I motivi in esame non colgono così l'autonoma ratio decidendi con cui la Corte di Appello ha respinto la domanda di accertamento della responsabilità della C. Spa, di per sé sola idonea a sorreggere l'intera decisione, peraltro inadeguatamente censurando - al di fuori dei ristretti limiti di cui al novellato art. 360, co. 1, n. 5, c.p.c., innanzi richiamato - l'accertamento di fatto dei giudici del merito che ha ravvisato nel contratto tra datore di lavoro ed assicurazione la fonte dell'azione diretta del danneggiato, in conformità con quella giurisprudenza di legittimità secondo la quale "nell'assicurazione contro gli infortuni a favore di un terzo - cui si applica la disciplina dell'assicurazione sulla vita - la norma contenuta nell'art. 1920 c.c., secondo cui il terzo acquista un diritto proprio ai vantaggi dell'assicurazione, va intesgnel senso che il diritto all'indennità nasce in suo favore dal contratto, sì che egli può rivolgersi direttamente al promittente (assicuratore) per ottenere la prestazione" (Cass. n. 4851 del 1980; Cass. n. 9388 del 1994; Cass. n. 6062 del 1998; Cass. n. 15407 del 2000).
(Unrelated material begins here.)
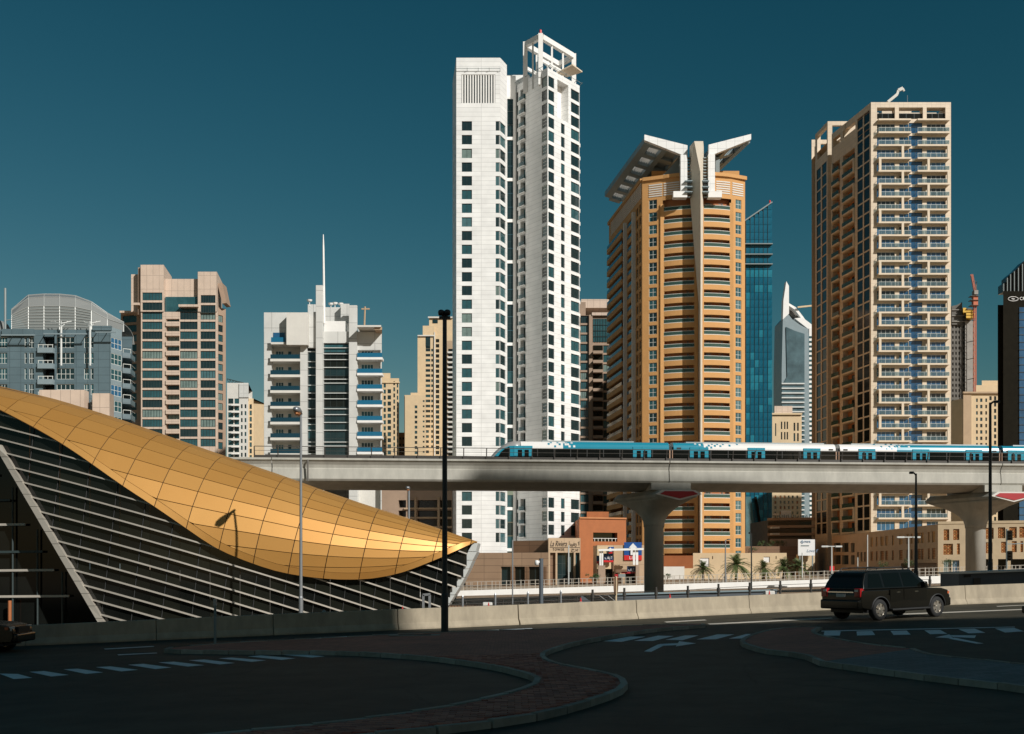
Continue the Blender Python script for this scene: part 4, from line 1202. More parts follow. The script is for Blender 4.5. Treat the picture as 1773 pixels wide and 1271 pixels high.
# ------------------------------------------------------------------ grey block with the caged dome
B = Bld('apartment_block', 'blue grey block with a pale caged dome on its roof', 'building', wx(100, 250), 250)
D_ = 250.0
poly = [(wx(-60, D_), D_), (wx(192, D_), D_), (wx(211, 253.5), 253.5), (wx(210.8, 276), 276), (wx(-60, D_), 276)]
zD = wz(571, D_)
f, fc = Fac(B, poly[0], poly[1]), Fac(B, poly[1], poly[2])
rows = [583.5 + 27.2 * k for k in range(10)]
for k, y in enumerate(rows):
    if y > 745: break
    z1 = wz(y, D_); z0 = z1 - 2.35
    for pa, pb, c, r in ((-2, 12.5, 3, 2), (42.5, 46.5, 1, 2), (50.5, 58.8, 2, 2), (98, 128.5, 4, 2), (145.5, 154, 2, 2), (157, 162, 1, 2)):
        if y > 680 and pa < 60: continue
        u0, u1 = f.u(pa), f.u(pb)
        f.op(u0, u1, z0, z1, .35); f.window(u0, u1, z0, z1, .22, c, r, M['frame_wh'], [M['g_dark'], M['g_teal'], M['g_dark']], 'window', .09)
    u0, u1 = f.u(191) - .02 - (f.u(200) - f.u(192)) * .0, f.len - .03
    u0 = f.u(182) if False else f.u(191)
    for fx, a, c_ in ((fc, .05, fc.len - .05),):
        fx.op(a, c_, z0, z1, .3); fx.window(a, c_, z0, z1, .1, 3, 2, M['frame_wh'], [M['g_blue2'], M['g_teal'], M['g_cyan2']], 'corner_window', .1)
    # recessed balcony with a bent parapet
    u0, u1 = f.u(74), f.u(94.5)
    f.op(u0, u1, z0 - .9, z1 + .1, 1.8, 1)
    o = f.put(box_mesh('balcony', -.8, u1 - u0, -.9, .2, -1.0, .1, M['bluegrey_lt']), 'balcony', u0, z0 - .2)
    ob('handrail', box_mesh('handrail', -.7, u1 - u0, -.85, -.78, .65, .78, M['frame_wh']), o)
    for i in range(4):
        ob('rail_post', box_mesh('rail_post', -.06, .06, -.85, -.78, .1, .65, M['frame_wh']), o, ((u1 - u0 + .5) * i / 3 - .6, 0, 0))
    # stepped side balconies on the right
    p = (wx(214, 256), 256)
    o = B.add('side_balcony', MB().prism([(wx(212, 256), 256), (wx(226, 257), 257), (wx(234, 262), 262), (wx(212, 262), 262)], z0 - 1.0, z0 + .15), M['bluegrey'])
    B.add('side_rail', MB().tube([(wx(213, 256), 256.1, z0 + 1.0), (wx(226, 257), 257.1, z0 + 1.0), (wx(233.6, 262), 262, z0 + 1.0)], .07, 5).tube([(wx(213, 256), 256.1, z0 + .1), (wx(213, 256), 256.1, z0 + 1)], .06, 5).tube([(wx(226, 257), 257.1, z0 + .1), (wx(226, 257), 257.1, z0 + 1)], .06, 5), M['frame_wh'])
f.wall(B.z, zD, M['bluegrey'], extra=[M['g_black2']]); fc.wall(B.z, zD + .6, M['bluegrey_lt'])
shell(B, poly, zD, M['bluegrey'], done=(0, 1))
B.add('side_wall', MB().prism([(wx(210.5, 263), 263), (wx(229, 263), 263), (wx(228.8, 276), 276), (wx(210.5, 276), 276)], B.z, wz(583, 263)), M['bluegrey'])
for pa, pb in ((68, 133), (160, 190)):
    B.boxp('pink_panel', pa, 146 if pa < 100 else pb, 675 if pa < 100 else 681, 760, 247.2, 2.6, M['pinkbeige'])
B.boxp('parapet', 160, 192, 564, 572, 249.7, .9, M['bluegrey']); B.boxp('parapet', 3, 58, 569.5, 581, 249.4, .5, M['bluegrey'])
for x0, x1, y in ((2, 60, 579), (75, 150, 577), (165, 200, 574)):
    B.boxp('roof_pipe', x0, x1, y, y + 2, 247.6, .3, M['bluegrey_lt'])
    for px in range(int(x0), int(x1), 18):
        B.add('pipe_bracket', MB().beam(W(px, y + 1, 247.7), W(px + 2, y + 3, 250.0), .12, .12), M['bluegrey_lt'])
# dome: a faceted cage of panels and ribs
prof = [(20, 570), (20, 540), (31, 523), (47, 514.5), (80, 512), (104, 512.5), (138, 516), (162, 528), (188, 546), (214, 561), (214, 570)]
cl_x = [20, 49, 76, 103, 130, 158, 186, 214]
def top_at(px):
    for (a, ya), (c, yc) in zip(prof[1:], prof[2:]):
        if a <= px <= c: return ya + (yc - ya) * ((px - a) / max(c - a, .01))
    return 570
secs = []
for px in cl_x:
    t = top_at(px) if px > 20 else 540
    r = []
    for j in range(9):
        a = math.pi * j / 8
        dp = 261 - 9.5 * math.cos(a) * (1.0 if px < 170 else .75)
        hh = wz(570, 251) + (wz(t, 261) - wz(570, 251)) * (math.sin(a) ** .62 if 0 < j < 8 else 0)
        hh = EYE + (hh - EYE) * (1 if j < 4 else 1)
        r.append(Vector((wx(px, dp) if dp < 261 else wx(px, 261), dp, hh)))
    secs.append(r)
M['dome_steel'] = mat("dome_steel", (0.42, 0.43, 0.41), 0.45, 0.2, var=.05)
M['mesh_panel'] = clear("perforated_sheet", (0.27, 0.28, 0.27), 0.88)
M['mesh_panel2'] = clear("lattice_sheet", (0.24, 0.26, 0.25), 0.78)
dome = ob('dome_cage', None, B.root, (0, 0, 0)) if False else None
for i in range(len(secs) - 1):
    for j in range(8):
        q = [secs[i][j], secs[i + 1][j], secs[i + 1][j + 1], secs[i][j + 1]]
        B.add('dome_panel', MB().quad(*q), M['mesh_panel2'] if j in (0, 7) and i < 5 else M['mesh_panel'])
for r in secs:
    B.add('dome_rib', MB().tube(r, .10, 6), M['dome_steel'])
for j in (1, 2, 3, 4):
    B.add('dome_ring', MB().tube([s_[j] + Vector((0, -.04, .02)) for s_ in secs], .08, 6), M['dome_steel'])
mb = MB()
for i in range(5):
    for q in range(1, 8):
        a = secs[i][0].lerp(secs[i][1], q / 8); c = secs[i + 1][0].lerp(secs[i + 1][1], q / 8)
        mb.beam(a + Vector((0, -.1, 0)), c + Vector((0, -.1, 0)), .05, .1)
o = B.add('dome_lattice', mb, M['dome_steel']); o['kind'] = 'stuff'
mb = MB()
for px in range(60, 135, 5):
    mb.box(wx(px, 255), wx(px + 2, 255), 255, 255.6, zD - .2, zD + R.uniform(.8, 2.2))
o = B.add('rooftop_plant', mb, M['cream_dk']); o['kind'] = 'stuff'
for px in (106, 156):
    p0, p1 = W(px, 633, 248.6), W(px, 566, 248.6)
    mb = MB().tube([p0, p1], .22, 8)
    for dx in (-7, 0, 7):
        mb.beam(p1, W(px + dx * 1.6, 556, 250), .14, .14)
    for dx in (-18, 18):
        mb.beam(p1 + Vector((0, 0, .8)), W(px + dx, 556, 250), .12, .12)
    B.add('dome_prop', mb, M['alu'])
B.add('roof_mast', MB().tube([W(9, 571, 252), W(9, 499, 252)], .25, 6).beam(W(9, 555, 252), W(20, 553, 252), .15, .15), M['frame_gr'])
S_ = [Vector((wx(-12, 258), 258, 0))]
B.add('small_dome', MB().lathe([(2.9, 0), (2.7, 1.2), (2.0, 2.4), (1.0, 3.1), (.1, 3.3)], (wx(-2, 256), 256, zD), 14), M['mesh_panel'])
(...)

7.- Conclusivamente il ricorso deve essere respinto.
In difetto di costituzione delle parti intimate, nulla per le spese del giudizio di legittimità.
Poiché il ricorso per cassazione risulta proposto in data 23 ottobre 2013 occorre dare atto della sussistenza dei presupposti di cui all'art. 13, co. 1 quater, d.P.R. n. 115 del 2002, come modificato dall'art. 1, co. 17, 1. n. 228 del 2012.

P.Q.M.



La Corte rigetta il ricorso; nulla per le spese.
Ai sensi dell'art. 13, co. 1 quater, d.P.R. n. 115 del 2002 dà atto della sussistenza dei presupposti per il versamento, da parte del ricorrente, dell'ulteriore importo a titolo di contributo unificato pari a quello dovuto per il ricorso a norma del comma 1 bis dello stesso art. 13.